● Task directions
Where a line in the listing below contains the word "scene", copy that line.
>> BEGIN
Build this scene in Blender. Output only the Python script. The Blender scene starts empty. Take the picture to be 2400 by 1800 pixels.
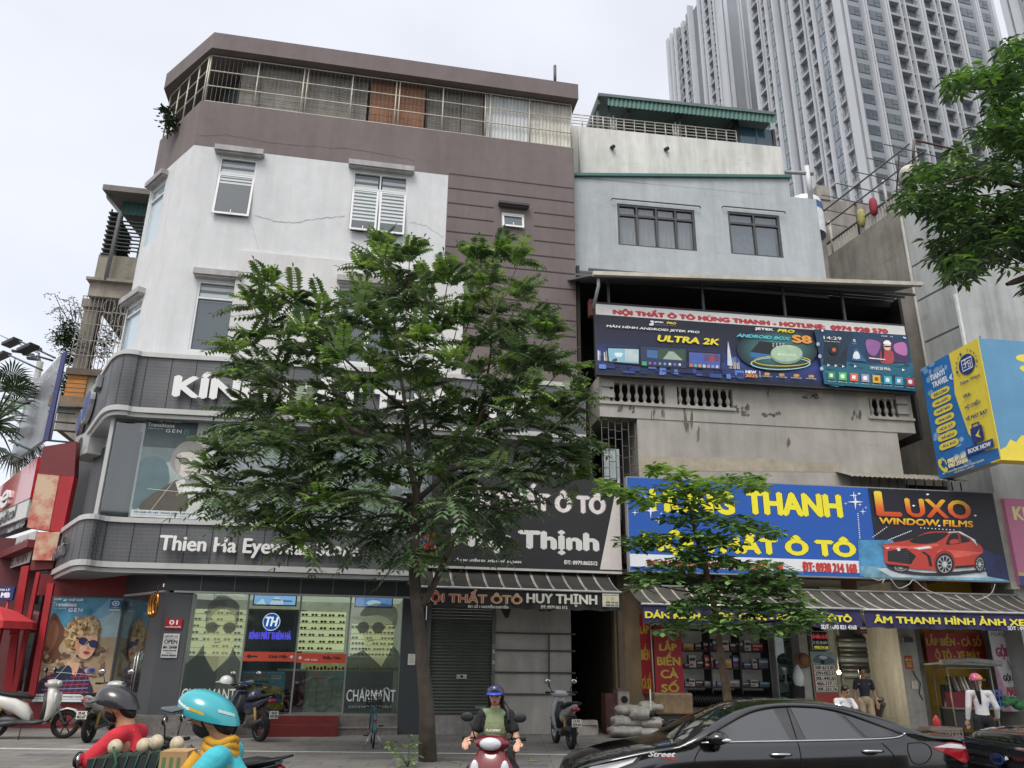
import bpy,bmesh,math,random
from mathutils import Vector,Matrix,noise as mnoise
random.seed(7)
sc=bpy.context.scene
COL=sc.collection
rad=math.radians
FPX,PITCH,ROLL,CAMH=1850.0,rad(19.3815),rad(0.7426),1.9
cd=bpy.data.cameras.new('camera');cam=bpy.data.objects.new('camera',cd);COL.objects.link(cam)
cd.sensor_width=36.0;cd.lens=FPX/2400*36.0;cd.clip_start=0.1;cd.clip_end=3000
cam.matrix_world=Matrix.Translation((0,0,CAMH))@Matrix.Rotation(rad(90)+PITCH,4,'X')@Matrix.Rotation(ROLL,4,'Z')
sc.camera=cam
SUN_EL,SUN_AZ=rad(58),rad(200)
w=bpy.data.worlds.new('World');sc.world=w;w.use_nodes=True
nt=w.node_tree;nt.nodes.clear()
out=nt.nodes.new('ShaderNodeOutputWorld');add=nt.nodes.new('ShaderNodeAddShader')
sky=nt.nodes.new('ShaderNodeTexSky');sky.sky_type='NISHITA';sky.sun_disc=False
sky.sun_elevation=SUN_EL;sky.sun_rotation=SUN_AZ;sky.dust_density=5;sky.air_density=1.0;sky.ozone_density=1
bg=nt.nodes.new('ShaderNodeBackground');bg.inputs[1].default_value=0.05
nt.links.new(sky.outputs[0],bg.inputs[0])
tc=nt.nodes.new('ShaderNodeTexCoord');mp=nt.nodes.new('ShaderNodeMapping');mp.inputs['Scale'].default_value=(1.2,1.2,2.2)
nz=nt.nodes.new('ShaderNodeTexNoise');nz.inputs['Scale'].default_value=1.7;nz.inputs['Detail'].default_value=4;nz.inputs['Roughness'].default_value=.45
cr=nt.nodes.new('ShaderNodeValToRGB')
cr.color_ramp.elements[0].position=.33;cr.color_ramp.elements[0].color=(.62,.63,.655,1)
cr.color_ramp.elements[1].position=.66;cr.color_ramp.elements[1].color=(.80,.805,.82,1)
bg2=nt.nodes.new('ShaderNodeBackground');bg2.inputs[1].default_value=0.79
nt.links.new(tc.outputs['Generated'],mp.inputs[0]);nt.links.new(mp.outputs[0],nz.inputs['Vector']);nt.links.new(nz.outputs['Fac'],cr.inputs[0])
nt.links.new(cr.outputs[0],bg2.inputs[0]);nt.links.new(bg.outputs[0],add.inputs[0]);nt.links.new(bg2.outputs[0],add.inputs[1])
nt.links.new(add.outputs[0],out.inputs[0])
sd=bpy.data.lights.new('sun','SUN');sd.energy=1.5;sd.angle=rad(25);sd.color=(1,.97,.93)
sun=bpy.data.objects.new('sun',sd);COL.objects.link(sun)
_sv=Vector((math.sin(SUN_AZ)*math.cos(SUN_EL),math.cos(SUN_AZ)*math.cos(SUN_EL),math.sin(SUN_EL)))
sun.rotation_euler=_sv.to_track_quat('Z','Y').to_euler()
sc.view_settings.view_transform='Standard';sc.view_settings.look='None';sc.view_settings.exposure=0.46;sc.view_settings.gamma=1
sc.cycles.max_bounces=8;sc.cycles.transparent_max_bounces=16
sc.cycles.use_denoising=True
def ray(px,py):
 x=(px-1200)/FPX;y=-(py-900)/FPX
 c,s=math.cos(ROLL),math.sin(ROLL);x,y=c*x-s*y,s*x+c*y
 return Vector((x,math.cos(PITCH)-y*math.sin(PITCH),math.sin(PITCH)+y*math.cos(PITCH)))
CAM=Vector((0,0,CAMH))
def atz(px,py,z):
 v=ray(px,py);return CAM+v*((z-CAMH)/v.z)
def aty(px,py,y):
 v=ray(px,py);return CAM+v*(y/v.y)
class Frame:
 def __init__(s,O,yaw=None,U=None):
  s.O=Vector((O[0],O[1],0));s.U=Vector((math.cos(yaw),math.sin(yaw),0))if U is None else Vector((U[0],U[1],0)).normalized()
  s.N=Vector((s.U.y,-s.U.x,0))
 def __call__(s,u,z,o=0.0):return s.O+s.U*u+s.N*o+Vector((0,0,z))
 def px(s,x,y,o=0.0):
  v=ray(x,y);k=((s.O+s.N*o-CAM).dot(s.N))/v.dot(s.N);q=CAM+v*k
  return((q-s.O).dot(s.U),q.z)
 def rect(s,x0,y0,x1,y1,o=0.0):
  a=s.px(x0,y0,o);b=s.px(x1,y1,o);return(a[0],b[1],b[0],a[1])
 def inv(s,p):d=Vector(p)-s.O;return(d.dot(s.U),p[2],d.dot(s.N))
def moved(F,o):return Frame(F(0,0,o),U=F.U)
def hexc(h):
 h=h.lstrip('#');r=[int(h[i:i+2],16)/255 for i in(0,2,4)]
 return tuple((c/12.92 if c<=.04045 else((c+.055)/1.055)**2.4)for c in r)+(1,)
MATS={}
def M(col,rough=.6,metal=0,var=.12,scale=6,streak=0,bump=0,emit=0,spec=.5,coat=0,alpha=1,trans=0,key=None,bscale=None):
 """one procedural material: colour broken by noise, optional vertical weather streaks, bump, emission"""
 k=key or(col,rough,metal,var,scale,streak,bump,emit,spec,coat,alpha,trans,bscale)
 if k in MATS:return MATS[k]
 m=bpy.data.materials.new('paint' if isinstance(k,tuple)else k);MATS[k]=m;m.use_nodes=True
 t=m.node_tree;N=t.nodes;Lk=t.links;b=N['Principled BSDF'];c=hexc(col)if isinstance(col,str)else tuple(col)+(1,)
 b.inputs['Roughness'].default_value=rough;b.inputs['Metallic'].default_value=metal;b.inputs['Specular IOR Level'].default_value=spec
 b.inputs['Coat Weight'].default_value=coat;b.inputs['Coat Roughness'].default_value=.04
 if alpha<1:b.inputs['Alpha'].default_value=alpha
 if trans:b.inputs['Transmission Weight'].default_value=trans
 b.inputs['Base Color'].default_value=c
 if var or streak or bump:
  tcn=N.new('ShaderNodeTexCoord')
  def noise(sx,sz,det=5,ro=.6):
   mpn=N.new('ShaderNodeMapping');mpn.inputs['Scale'].default_value=(sx,sx,sz)
   n=N.new('ShaderNodeTexNoise');n.inputs['Scale'].default_value=1;n.inputs['Detail'].default_value=det;n.inputs['Roughness'].default_value=ro
   Lk.new(tcn.outputs['Object'],mpn.inputs[0]);Lk.new(mpn.outputs[0],n.inputs['Vector']);return n
  cur=None
  def mul(cur,n,lo,hi,p0,p1):
   r=N.new('ShaderNodeMapRange');r.inputs['From Min'].default_value=p0;r.inputs['From Max'].default_value=p1
   r.inputs['To Min'].default_value=lo;r.inputs['To Max'].default_value=hi;Lk.new(n.outputs['Fac'],r.inputs['Value'])
   mx=N.new('ShaderNodeMix');mx.data_type='RGBA';mx.blend_type='MULTIPLY';mx.inputs[0].default_value=1
   if cur is None:mx.inputs[6].default_value=c
   else:Lk.new(cur,mx.inputs[6])
   Lk.new(r.outputs[0],mx.inputs[7]);return mx.outputs[2]
  if var:
   cur=mul(cur,noise(scale,scale),1-var,1+var,.3,.7)
   cur=mul(cur,noise(scale*.13,scale*.13,3),1-var*.8,1+var*.8,.3,.7)
  if streak:
   cur=mul(cur,noise(3.1,.2,5),1-streak*.75,1.02,.30,.55)
   cur=mul(cur,noise(1.1,.35,6,.7),1-streak*.8,1.04,.32,.6)
   cur=mul(cur,noise(.5,2.6,8,.72),1-streak*1.2,1.0,.27,.4)
  Lk.new(cur,b.inputs['Base Color'])if cur is not None else None
  if bump:
   bn=N.new('ShaderNodeBump');bn.inputs['Strength'].default_value=bump;bn.inputs['Distance'].default_value=.02
   Lk.new(noise(bscale or scale*6,bscale or scale*6).outputs['Fac'],bn.inputs['Height']);Lk.new(bn.outputs[0],b.inputs['Normal'])
 if emit:
  if cur_out(b):Lk.new(cur_out(b),b.inputs['Emission Color'])
  else:b.inputs['Emission Color'].default_value=c
  b.inputs['Emission Strength'].default_value=emit
 return m
def cur_out(b):
 l=b.inputs['Base Color'].links;return l[0].from_socket if l else None
def glass(name='window glass',tint='#9aa7ad',clear=.5,rough=.03):
 """thin glazing: mirror-like sheet mixed with see-through"""
 if name in MATS:return MATS[name]
 m=bpy.data.materials.new(name);MATS[name]=m;m.use_nodes=True;t=m.node_tree;N=t.nodes
 N.clear();o=N.new('ShaderNodeOutputMaterial');g=N.new('ShaderNodeBsdfGlossy');tr=N.new('ShaderNodeBsdfTransparent');mx=N.new('ShaderNodeMixShader')
 g.inputs['Roughness'].default_value=rough;g.inputs['Color'].default_value=(.95,.97,1,1);tr.inputs['Color'].default_value=hexc(tint)
 fr=N.new('ShaderNodeFresnel');fr.inputs['IOR'].default_value=1.5
 mr=N.new('ShaderNodeMapRange');mr.inputs['From Max'].default_value=1;mr.inputs['To Min'].default_value=(1-clear)*.8;mr.inputs['To Max'].default_value=.6
 t.links.new(fr.outputs[0],mr.inputs['Value']);t.links.new(mr.outputs[0],mx.inputs[0]);t.links.new(tr.outputs[0],mx.inputs[1]);t.links.new(g.outputs[0],mx.inputs[2]);t.links.new(mx.outputs[0],o.inputs[0])
 return m
def thing(name,label,cat,loc=(0,0,0),rz=0,group=None,kind=None):
 o=bpy.data.objects.new(name,None);o.empty_display_size=.2;COL.objects.link(o);o.location=loc;o.rotation_euler=(0,0,rz)
 tag(o,label,cat,group,kind);return o
def tag(o,label=None,cat=None,group=None,kind=None):
 if label:o['label']=label
 if cat:o['category']=cat
 if group:o['group']=group
 if kind:o['kind']=kind
 return o
def rootmat(o):
 while o.parent:o=o.parent
 return Matrix.Translation(o.location)@Matrix.Rotation(o.rotation_euler.z,4,'Z')
def kids(o):return[c for c in bpy.data.objects if c.parent is o]
def copy_tree(o,loc=None,rz=None,parent=None,label=None,_ch=None):
 if _ch is None:
  _ch={}
  for c in bpy.data.objects:
   if c.parent:_ch.setdefault(c.parent.name,[]).append(c)
 c=o.copy();COL.objects.link(c)
 if parent:c.parent=parent
 if loc is not None:c.location=loc
 if rz is not None:c.rotation_euler=(0,0,rz)
 if label:c['label']=label
 for k in _ch.get(o.name,[]):copy_tree(k,parent=c,_ch=_ch)
 return c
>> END
● Answer for the task
Build this scene in Blender. Output only the Python script. The Blender scene starts empty. Take the picture to be 2400 by 1800 pixels.
sc=bpy.context.scene